Obligatory fuck Facebook.

But reminder that laws like this would require link aggregator sites like Lemmy (or instance owners more specifically), to pay money simply for hosting links to news sites. Terrible law imo.

I think it's reasonable to require fees for rehosting an article or pictures on your web page, but charging just to have a url link is totally antithetical to the structure of the internet. If anything those links drive traffic to news websites, where they are free to host advertisements or require subscriptions.

Edit: as below this particular law won't affect lemmy servers. I still disagree with the idea that posting a hyperlink alone to a website should cost money.

[–] grte@lemmy.ca 40 points 2 years ago* (last edited 2 years ago) (6 children)

The Canadian law in question has specific provisions in it that would pass any lemmy instance by.

— Companies impacted by the Online News Act must have global annual revenue of $1 billion or more, “operate in a search engine or social-media market distributing and providing access to news content in Canada,” and have 20 million or more Canadian average monthly unique visitors or average monthly active users.

source (archive)

That's literally half the country, by the way.

There was never any chance this law was going to impact any lemmy instances.

[–] Ranvier@sopuli.xyz 10 points 2 years ago* (last edited 2 years ago) (4 children)

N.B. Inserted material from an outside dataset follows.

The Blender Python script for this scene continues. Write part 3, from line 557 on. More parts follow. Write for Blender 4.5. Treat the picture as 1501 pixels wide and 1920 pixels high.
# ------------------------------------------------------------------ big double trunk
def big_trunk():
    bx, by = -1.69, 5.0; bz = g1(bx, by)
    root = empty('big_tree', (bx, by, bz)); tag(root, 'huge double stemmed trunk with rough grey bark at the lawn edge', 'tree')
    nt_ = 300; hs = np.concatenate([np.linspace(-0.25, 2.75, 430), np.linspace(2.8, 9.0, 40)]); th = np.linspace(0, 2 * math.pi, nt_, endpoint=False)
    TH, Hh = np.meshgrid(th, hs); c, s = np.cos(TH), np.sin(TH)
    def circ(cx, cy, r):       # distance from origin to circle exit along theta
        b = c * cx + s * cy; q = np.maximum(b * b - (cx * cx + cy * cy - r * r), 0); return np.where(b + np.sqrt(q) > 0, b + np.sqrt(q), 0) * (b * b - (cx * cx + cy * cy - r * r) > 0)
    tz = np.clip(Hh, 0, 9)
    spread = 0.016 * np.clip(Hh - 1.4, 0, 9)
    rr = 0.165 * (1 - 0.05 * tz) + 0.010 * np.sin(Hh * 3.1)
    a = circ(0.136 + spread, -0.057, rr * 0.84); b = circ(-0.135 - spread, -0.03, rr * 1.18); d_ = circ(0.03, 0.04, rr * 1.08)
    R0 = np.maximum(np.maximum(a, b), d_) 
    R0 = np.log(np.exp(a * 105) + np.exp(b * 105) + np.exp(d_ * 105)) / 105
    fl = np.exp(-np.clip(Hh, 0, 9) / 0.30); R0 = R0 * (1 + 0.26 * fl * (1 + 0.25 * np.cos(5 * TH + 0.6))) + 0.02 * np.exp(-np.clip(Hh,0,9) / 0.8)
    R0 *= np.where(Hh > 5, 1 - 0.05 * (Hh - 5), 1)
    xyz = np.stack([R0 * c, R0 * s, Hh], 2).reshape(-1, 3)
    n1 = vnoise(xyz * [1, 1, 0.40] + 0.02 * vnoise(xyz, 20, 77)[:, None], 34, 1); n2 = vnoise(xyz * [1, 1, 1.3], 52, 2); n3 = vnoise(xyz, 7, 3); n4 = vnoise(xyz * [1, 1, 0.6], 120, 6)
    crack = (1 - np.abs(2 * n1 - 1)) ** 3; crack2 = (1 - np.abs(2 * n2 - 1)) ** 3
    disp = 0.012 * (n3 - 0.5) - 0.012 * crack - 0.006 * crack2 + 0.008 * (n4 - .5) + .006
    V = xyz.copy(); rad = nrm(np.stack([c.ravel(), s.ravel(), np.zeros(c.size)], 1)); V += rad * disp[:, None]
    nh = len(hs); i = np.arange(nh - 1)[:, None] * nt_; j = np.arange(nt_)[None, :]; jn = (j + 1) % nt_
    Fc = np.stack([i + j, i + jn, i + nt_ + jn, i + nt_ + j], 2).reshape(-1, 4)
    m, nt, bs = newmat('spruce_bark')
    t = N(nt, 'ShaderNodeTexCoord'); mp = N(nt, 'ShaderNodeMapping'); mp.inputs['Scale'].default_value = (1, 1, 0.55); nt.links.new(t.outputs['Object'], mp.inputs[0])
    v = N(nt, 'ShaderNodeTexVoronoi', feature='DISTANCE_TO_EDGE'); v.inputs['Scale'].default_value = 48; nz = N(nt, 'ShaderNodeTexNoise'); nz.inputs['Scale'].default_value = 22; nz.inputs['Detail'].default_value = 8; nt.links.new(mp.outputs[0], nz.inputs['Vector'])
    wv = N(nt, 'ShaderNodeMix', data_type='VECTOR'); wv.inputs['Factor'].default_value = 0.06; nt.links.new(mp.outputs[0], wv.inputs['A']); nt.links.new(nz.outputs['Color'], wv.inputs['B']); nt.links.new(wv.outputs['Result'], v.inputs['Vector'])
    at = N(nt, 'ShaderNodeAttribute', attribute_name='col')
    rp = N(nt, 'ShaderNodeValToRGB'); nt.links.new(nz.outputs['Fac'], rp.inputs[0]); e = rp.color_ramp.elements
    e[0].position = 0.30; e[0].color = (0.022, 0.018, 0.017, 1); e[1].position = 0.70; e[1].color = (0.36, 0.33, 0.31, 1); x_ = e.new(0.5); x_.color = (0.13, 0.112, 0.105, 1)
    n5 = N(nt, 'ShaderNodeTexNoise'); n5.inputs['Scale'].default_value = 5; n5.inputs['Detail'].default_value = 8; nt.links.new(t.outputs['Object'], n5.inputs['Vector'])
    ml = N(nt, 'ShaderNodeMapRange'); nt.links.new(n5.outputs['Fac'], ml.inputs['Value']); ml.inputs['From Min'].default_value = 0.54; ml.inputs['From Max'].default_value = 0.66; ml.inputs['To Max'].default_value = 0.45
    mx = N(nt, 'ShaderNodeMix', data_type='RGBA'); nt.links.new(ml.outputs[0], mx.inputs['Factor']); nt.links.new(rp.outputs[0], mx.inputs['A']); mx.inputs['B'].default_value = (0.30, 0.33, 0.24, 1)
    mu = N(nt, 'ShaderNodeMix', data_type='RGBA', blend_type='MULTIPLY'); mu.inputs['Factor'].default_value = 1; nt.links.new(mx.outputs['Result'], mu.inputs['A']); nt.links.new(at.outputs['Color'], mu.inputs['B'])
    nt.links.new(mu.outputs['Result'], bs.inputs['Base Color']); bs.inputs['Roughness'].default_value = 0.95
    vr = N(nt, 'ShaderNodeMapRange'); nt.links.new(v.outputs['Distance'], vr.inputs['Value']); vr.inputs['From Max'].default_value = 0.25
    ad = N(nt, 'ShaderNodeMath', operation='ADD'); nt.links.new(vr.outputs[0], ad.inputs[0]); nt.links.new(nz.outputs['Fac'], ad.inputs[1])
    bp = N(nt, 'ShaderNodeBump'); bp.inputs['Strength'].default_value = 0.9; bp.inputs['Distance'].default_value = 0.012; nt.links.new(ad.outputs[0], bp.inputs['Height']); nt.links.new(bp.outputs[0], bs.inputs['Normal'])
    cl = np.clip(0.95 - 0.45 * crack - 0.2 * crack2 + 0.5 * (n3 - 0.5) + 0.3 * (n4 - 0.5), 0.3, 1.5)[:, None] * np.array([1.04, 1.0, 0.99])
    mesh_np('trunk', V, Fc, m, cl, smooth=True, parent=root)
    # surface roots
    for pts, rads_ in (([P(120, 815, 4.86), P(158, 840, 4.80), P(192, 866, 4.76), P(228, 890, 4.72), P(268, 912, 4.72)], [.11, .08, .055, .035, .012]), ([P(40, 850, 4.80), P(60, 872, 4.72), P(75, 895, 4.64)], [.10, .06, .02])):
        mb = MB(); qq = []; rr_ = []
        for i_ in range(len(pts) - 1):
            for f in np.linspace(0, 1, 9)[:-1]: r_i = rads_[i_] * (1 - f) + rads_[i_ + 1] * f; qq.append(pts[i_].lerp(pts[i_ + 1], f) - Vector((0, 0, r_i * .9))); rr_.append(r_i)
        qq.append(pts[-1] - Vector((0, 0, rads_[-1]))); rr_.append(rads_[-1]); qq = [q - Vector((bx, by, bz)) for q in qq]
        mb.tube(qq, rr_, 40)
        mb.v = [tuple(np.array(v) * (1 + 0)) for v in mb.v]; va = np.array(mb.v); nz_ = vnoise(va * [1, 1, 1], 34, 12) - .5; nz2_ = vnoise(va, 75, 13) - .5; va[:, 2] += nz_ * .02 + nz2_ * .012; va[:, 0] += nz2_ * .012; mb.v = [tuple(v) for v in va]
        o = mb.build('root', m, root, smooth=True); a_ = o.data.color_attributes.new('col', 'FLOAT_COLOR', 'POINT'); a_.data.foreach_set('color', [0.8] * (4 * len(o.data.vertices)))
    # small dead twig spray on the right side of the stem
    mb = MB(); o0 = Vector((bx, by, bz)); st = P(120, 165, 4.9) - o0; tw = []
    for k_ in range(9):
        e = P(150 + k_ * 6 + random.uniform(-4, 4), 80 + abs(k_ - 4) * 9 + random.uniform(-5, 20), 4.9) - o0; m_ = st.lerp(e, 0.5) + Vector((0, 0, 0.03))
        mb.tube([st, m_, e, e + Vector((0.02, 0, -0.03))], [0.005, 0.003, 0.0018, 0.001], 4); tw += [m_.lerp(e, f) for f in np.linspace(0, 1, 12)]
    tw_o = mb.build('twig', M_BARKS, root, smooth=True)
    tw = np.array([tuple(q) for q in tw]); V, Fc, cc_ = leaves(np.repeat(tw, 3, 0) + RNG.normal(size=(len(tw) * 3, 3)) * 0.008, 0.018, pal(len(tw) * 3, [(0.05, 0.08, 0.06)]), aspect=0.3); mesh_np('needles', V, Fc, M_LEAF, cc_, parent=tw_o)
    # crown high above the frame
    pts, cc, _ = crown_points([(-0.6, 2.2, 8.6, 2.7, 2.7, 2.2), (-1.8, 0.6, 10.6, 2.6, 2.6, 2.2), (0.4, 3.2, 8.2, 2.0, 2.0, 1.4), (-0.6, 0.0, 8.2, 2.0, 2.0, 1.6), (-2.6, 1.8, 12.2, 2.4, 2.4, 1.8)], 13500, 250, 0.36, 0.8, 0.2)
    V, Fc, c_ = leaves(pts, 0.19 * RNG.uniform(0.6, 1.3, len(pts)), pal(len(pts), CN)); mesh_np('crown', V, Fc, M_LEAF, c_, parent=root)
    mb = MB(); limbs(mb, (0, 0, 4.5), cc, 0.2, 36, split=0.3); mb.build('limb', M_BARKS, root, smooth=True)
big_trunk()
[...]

True, thank you for pointing that out. I still disagree with the idea that you should have to pay to link to another web site. If they're rehosting content from that website, like an article summary or picture, than absolutely. A link alone makes no sense, that's driving traffic to that website. In any other business you'd be paying for referrals/finder fees for new customers, not the other way around.

[–] Fubarberry@sopuli.xyz 5 points 2 years ago

Yeah, I fully agree. The goal of most websites is to get linked by Google, the argument that Google should then have to pay for giving the websites what they want anyways is weird.

I also don't feel like the argument that it's ok just because it targets wealthy companies changes whether the actual law makes sense or not.